Transcribe the material in full. Nothing should differ except that the pictures are left out.

Dataset section →
__________________________________________________

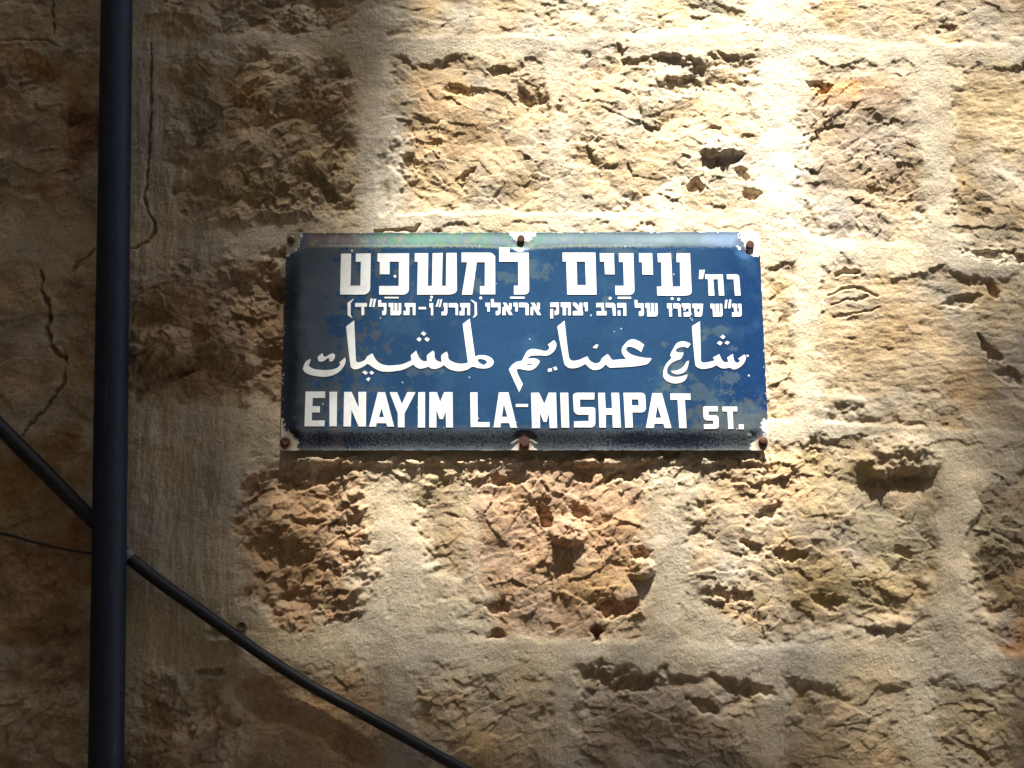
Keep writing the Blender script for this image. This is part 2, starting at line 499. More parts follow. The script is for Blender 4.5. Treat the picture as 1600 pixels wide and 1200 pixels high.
    for pts, hw, dep in CRACKS:
        xs_ = [p[0] for p in pts]; ys_ = [p[1] for p in pts]
        m = (px > min(xs_) - 20) & (px < max(xs_) + 20) & (py > min(ys_) - 20) & (py < max(ys_) + 20)
        n = 2.5 * fbm(X[m], Z[m], 90, 3, 73)
        wv = hw * np.clip(.85 + 1.1 * fbm(X[m], Z[m], 50, 3, 75), .25, 2.2)
        d = line_d(px[m] + n, py[m] + n * .6, pts)
        h[m] += dep * smooth(wv * 1.25 + .6, wv * .3, d)
    # bed for the sign and the fixtures
    sdp = poly_sd(px, py, [(445, 355), (1190, 353), (1207, 712), (433, 712)])
    sdb = poly_sd(px, py + 5 * fbm(X, Z, 24, 3, 83), [(448, 352), (1188, 350), (1200, 722), (438, 722)])
    bed = .0058 + .0022 * fbm(X, Z, 30, 3, 85) + .022 * smooth(2, -26, sdb)
    h = np.minimum(h, np.where(sdb > -26, bed, 1.0))
    h = np.where((sdp > 2), np.minimum(h, .0095), h)
    lip = smooth(708, 726, py + 9 * fbm(X, Z, 26, 4, 83, .6)) * smooth(800, 728, py + 10 * fbm(X, Z, 20, 3, 88)) * smooth(425, 450, px) * smooth(1215, 1190, px)
    edge = np.clip(lip * 1.6, 0, 1) * smooth(760, 722, py)
    rel = .0085 + .0028 * fbm(X, Z, 22, 4, 87) + .55 * f3 + .5 * f4
    h = h * (1 - .5 * lip) + .5 * lip * rel
    h = np.where(edge > 0, np.maximum(h, edge * rel + (1 - edge) * -.02), h)
    # colour
    n1 = fbm(X, Z, 6, 4, 91); n2 = fbm(X, Z, 28, 4, 95); n3 = fbm(X, Z, 150, 2, 99)
    mort = np.array((.59, .488, .345))[None, None] * np.ones(X.shape + (1,))
    mort = mort * (1 + .10 * n1 + .10 * n2 + .10 * n3)[..., None]
    mort = mort * (1 + joint[..., None] * np.array((.07, .085, .12)))
    warm = np.stack([1 + .06 * n1, 1 + 0 * n1, 1 - .12 * n1], -1)
    mort = mort * warm
    shd = smooth(520, 380, px)
    n5 = fbm(X, Z, 18, 5, 97, .62)
    st = tint * np.clip(1 + .14 * n2 + .10 * n3 + .30 * shd * n5, .3, 1.8)[..., None]
    hue = fbm(X + 3, Z, 13, 3, 103)
    st = st * np.stack([1 + .10 * hue, 1 - .02 * hue, 1 - .22 * hue], -1)
    colr = mort * (1 - mask[..., None] * .92) + st * mask[..., None] * .92
    for (sx, sy, ra, rb, c_, am) in STAINS:
        m = (np.abs(wpx - sx) < 2 * ra) & (np.abs(wpy - sy) < 2 * rb)
        q = ((wpx[m] - sx) / ra) ** 2 + ((wpy[m] - sy) / rb) ** 2
        k = smooth(1.8, .1, q + .9 * n2[m]) * am
        colr[m] = colr[m] * (1 - k[:, None]) + np.array(c_) * (1 + .15 * n3[m])[:, None] * k[:, None]
    # left-hand side of the wall: grime runs, and some shade put into the colour
    run_shade = smooth(700, 60, px) * (.5 + .5 * smooth(-.2, .6, fbm(X * 2.2, Z * .35, 9, 4, 107)))
    colr = colr * (1 - run_shade[..., None] * np.array((.17, .18, .22)))
    colr = np.clip(colr, .02, .85)
    co = np.stack([X, -h, Z], -1).reshape(-1, 3)
    idx = np.arange(nx * nz).reshape(nz, nx)
    q = np.stack([idx[:-1, :-1], idx[:-1, 1:], idx[1:, 1:], idx[1:, :-1]], -1).reshape(-1, 4)
    # the wall's thickness
    base = nx * nz
    back = np.array([[-3.4, .45, 0], [3.4, .45, 0], [3.4, .45, 5.2], [-3.4, .45, 5.2]], float)
    x0_, x1_, z0_, z1_ = xs[0], xs[-1], zs[0], zs[-1]
    back[:, 0] = [x0_, x1_, x1_, x0_]; back[:, 2] = [z0_, z0_, z1_, z1_]
    front = np.array([[x0_, 0.03, z0_], [x1_, 0.03, z0_], [x1_, 0.03, z1_], [x0_, 0.03, z1_]])
    ring = np.concatenate([idx[0, :], idx[1:, -1], idx[-1, -2::-1], idx[-2:0, 0]])
    rb_ = co[ring].copy(); rb_[:, 1] = .45
    nb = len(ring)
    k = np.arange(nb); k2 = (k + 1) % nb
    side = np.stack([ring[k2], ring[k], base + k, base + k2], -1)
    co = np.concatenate([co, rb_, back])
    bq = np.array([[base + nb + 1, base + nb, base + nb + 3, base + nb + 2]])
    q = np.concatenate([q, side, bq])
    cc = np.concatenate([colr.reshape(-1, 3), np.tile((.45, .37, .25), (nb + 4, 1))])
    m = mat("weathered limestone", rough=.95, spec=.15)
    b = noise_tint(m, 420, .26, attr="tint")
    # sandy grain
    tc = node(m, "ShaderNodeTexCoord")
    n_a = node(m, "ShaderNodeTexNoise", i_Scale=620.0, i_Detail=3.0, i_Roughness=.6)
    n_b = node(m, "ShaderNodeTexNoise", i_Scale=170.0, i_Detail=5.0, i_Roughness=.65)
    for n_ in (n_a, n_b):
        link(m, tc.outputs["Object"], n_.inputs["Vector"])
    b1 = node(m, "ShaderNodeBump", i_Strength=.8, i_Distance=.0010)
    b2 = node(m, "ShaderNodeBump", i_Strength=.7, i_Distance=.0005)
    link(m, n_a.outputs["Fac"], b1.inputs["Height"])
    link(m, n_b.outputs["Fac"], b2.inputs["Height"])
    link(m, b1.outputs[0], b2.inputs["Normal"])
    link(m, b2.outputs[0], b.inputs["Normal"])
    w = raw_mesh("stone_wall", co, q, m, color=cc)
    tag(w, "rough-hewn yellow limestone wall with sandy trowelled mortar joints", "wall")
    return xs, zs, h

WX, WZ, WH = build_wall()

def wall_h(x, z):
    i = int(np.clip(np.searchsorted(WX, x), 1, len(WX) - 1)); j = int(np.clip(np.searchsorted(WZ, z), 1, len(WZ) - 1))
    return float(WH[j, i])

# ------------------------------------------------------------------ street sign
sx0, _, sz0 = at(820, 703)
SIGN = empty("street_sign", (float(sx0), -PLATE_OFF, float(sz0)))
tag(SIGN, "blue enamel street name plate lettered in Hebrew, Arabic and English, screwed to the stone wall", "street sign")

SCREWS = [(455.5, 374, 6.2, 'cross'), (814, 374, 5.6, 'flat'), (1171.5, 383, 6.2, 'flat'),
          (446, 690, 7.0, 'rusty'), (819.5, 691.5, 7.0, 'hex'), (1192.5, 690, 7.0, 'dome')]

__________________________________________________

Task result →
Keep writing the Blender script for this image. This is part 2, starting at line 499. More parts follow. The script is for Blender 4.5. Treat the picture as 1600 pixels wide and 1200 pixels high.
    for pts, hw, dep in CRACKS:
        xs_ = [p[0] for p in pts]; ys_ = [p[1] for p in pts]
        m = (px > min(xs_) - 20) & (px < max(xs_) + 20) & (py > min(ys_) - 20) & (py < max(ys_) + 20)
        n = 2.5 * fbm(X[m], Z[m], 90, 3, 73)
        wv = hw * np.clip(.85 + 1.1 * fbm(X[m], Z[m], 50, 3, 75), .25, 2.2)
        d = line_d(px[m] + n, py[m] + n * .6, pts)
        h[m] += dep * smooth(wv * 1.25 + .6, wv * .3, d)
    # bed for the sign and the fixtures
    sdp = poly_sd(px, py, [(445, 355), (1190, 353), (1207, 712), (433, 712)])
    sdb = poly_sd(px, py + 5 * fbm(X, Z, 24, 3, 83), [(448, 352), (1188, 350), (1200, 722), (438, 722)])
    bed = .0058 + .0022 * fbm(X, Z, 30, 3, 85) + .022 * smooth(2, -26, sdb)
    h = np.minimum(h, np.where(sdb > -26, bed, 1.0))
    h = np.where((sdp > 2), np.minimum(h, .0095), h)
    lip = smooth(708, 726, py + 9 * fbm(X, Z, 26, 4, 83, .6)) * smooth(800, 728, py + 10 * fbm(X, Z, 20, 3, 88)) * smooth(425, 450, px) * smooth(1215, 1190, px)
    edge = np.clip(lip * 1.6, 0, 1) * smooth(760, 722, py)
    rel = .0085 + .0028 * fbm(X, Z, 22, 4, 87) + .55 * f3 + .5 * f4
    h = h * (1 - .5 * lip) + .5 * lip * rel
    h = np.where(edge > 0, np.maximum(h, edge * rel + (1 - edge) * -.02), h)
    # colour
    n1 = fbm(X, Z, 6, 4, 91); n2 = fbm(X, Z, 28, 4, 95); n3 = fbm(X, Z, 150, 2, 99)
    mort = np.array((.59, .488, .345))[None, None] * np.ones(X.shape + (1,))
    mort = mort * (1 + .10 * n1 + .10 * n2 + .10 * n3)[..., None]
    mort = mort * (1 + joint[..., None] * np.array((.07, .085, .12)))
    warm = np.stack([1 + .06 * n1, 1 + 0 * n1, 1 - .12 * n1], -1)
    mort = mort * warm
    shd = smooth(520, 380, px)
    n5 = fbm(X, Z, 18, 5, 97, .62)
    st = tint * np.clip(1 + .14 * n2 + .10 * n3 + .30 * shd * n5, .3, 1.8)[..., None]
    hue = fbm(X + 3, Z, 13, 3, 103)
    st = st * np.stack([1 + .10 * hue, 1 - .02 * hue, 1 - .22 * hue], -1)
    colr = mort * (1 - mask[..., None] * .92) + st * mask[..., None] * .92
    for (sx, sy, ra, rb, c_, am) in STAINS:
        m = (np.abs(wpx - sx) < 2 * ra) & (np.abs(wpy - sy) < 2 * rb)
        q = ((wpx[m] - sx) / ra) ** 2 + ((wpy[m] - sy) / rb) ** 2
        k = smooth(1.8, .1, q + .9 * n2[m]) * am
        colr[m] = colr[m] * (1 - k[:, None]) + np.array(c_) * (1 + .15 * n3[m])[:, None] * k[:, None]
    # left-hand side of the wall: grime runs, and some shade put into the colour
    run_shade = smooth(700, 60, px) * (.5 + .5 * smooth(-.2, .6, fbm(X * 2.2, Z * .35, 9, 4, 107)))
    colr = colr * (1 - run_shade[..., None] * np.array((.17, .18, .22)))
    colr = np.clip(colr, .02, .85)
    co = np.stack([X, -h, Z], -1).reshape(-1, 3)
    idx = np.arange(nx * nz).reshape(nz, nx)
    q = np.stack([idx[:-1, :-1], idx[:-1, 1:], idx[1:, 1:], idx[1:, :-1]], -1).reshape(-1, 4)
    # the wall's thickness
    base = nx * nz
    back = np.array([[-3.4, .45, 0], [3.4, .45, 0], [3.4, .45, 5.2], [-3.4, .45, 5.2]], float)
    x0_, x1_, z0_, z1_ = xs[0], xs[-1], zs[0], zs[-1]
    back[:, 0] = [x0_, x1_, x1_, x0_]; back[:, 2] = [z0_, z0_, z1_, z1_]
    front = np.array([[x0_, 0.03, z0_], [x1_, 0.03, z0_], [x1_, 0.03, z1_], [x0_, 0.03, z1_]])
    ring = np.concatenate([idx[0, :], idx[1:, -1], idx[-1, -2::-1], idx[-2:0, 0]])
    rb_ = co[ring].copy(); rb_[:, 1] = .45
    nb = len(ring)
    k = np.arange(nb); k2 = (k + 1) % nb
    side = np.stack([ring[k2], ring[k], base + k, base + k2], -1)
    co = np.concatenate([co, rb_, back])
    bq = np.array([[base + nb + 1, base + nb, base + nb + 3, base + nb + 2]])
    q = np.concatenate([q, side, bq])
    cc = np.concatenate([colr.reshape(-1, 3), np.tile((.45, .37, .25), (nb + 4, 1))])
    m = mat("weathered limestone", rough=.95, spec=.15)
    b = noise_tint(m, 420, .26, attr="tint")
    # sandy grain
    tc = node(m, "ShaderNodeTexCoord")
    n_a = node(m, "ShaderNodeTexNoise", i_Scale=620.0, i_Detail=3.0, i_Roughness=.6)
    n_b = node(m, "ShaderNodeTexNoise", i_Scale=170.0, i_Detail=5.0, i_Roughness=.65)
    for n_ in (n_a, n_b):
        link(m, tc.outputs["Object"], n_.inputs["Vector"])
    b1 = node(m, "ShaderNodeBump", i_Strength=.8, i_Distance=.0010)
    b2 = node(m, "ShaderNodeBump", i_Strength=.7, i_Distance=.0005)
    link(m, n_a.outputs["Fac"], b1.inputs["Height"])
    link(m, n_b.outputs["Fac"], b2.inputs["Height"])
    link(m, b1.outputs[0], b2.inputs["Normal"])
    link(m, b2.outputs[0], b.inputs["Normal"])
    w = raw_mesh("stone_wall", co, q, m, color=cc)
    tag(w, "rough-hewn yellow limestone wall with sandy trowelled mortar joints", "wall")
    return xs, zs, h

WX, WZ, WH = build_wall()

def wall_h(x, z):
    i = int(np.clip(np.searchsorted(WX, x), 1, len(WX) - 1)); j = int(np.clip(np.searchsorted(WZ, z), 1, len(WZ) - 1))
    return float(WH[j, i])

# ------------------------------------------------------------------ street sign
sx0, _, sz0 = at(820, 703)
SIGN = empty("street_sign", (float(sx0), -PLATE_OFF, float(sz0)))
tag(SIGN, "blue enamel street name plate lettered in Hebrew, Arabic and English, screwed to the stone wall", "street sign")

SCREWS = [(455.5, 374, 6.2, 'cross'), (814, 374, 5.6, 'flat'), (1171.5, 383, 6.2, 'flat'),
          (446, 690, 7.0, 'rusty'), (819.5, 691.5, 7.0, 'hex'), (1192.5, 690, 7.0, 'dome')]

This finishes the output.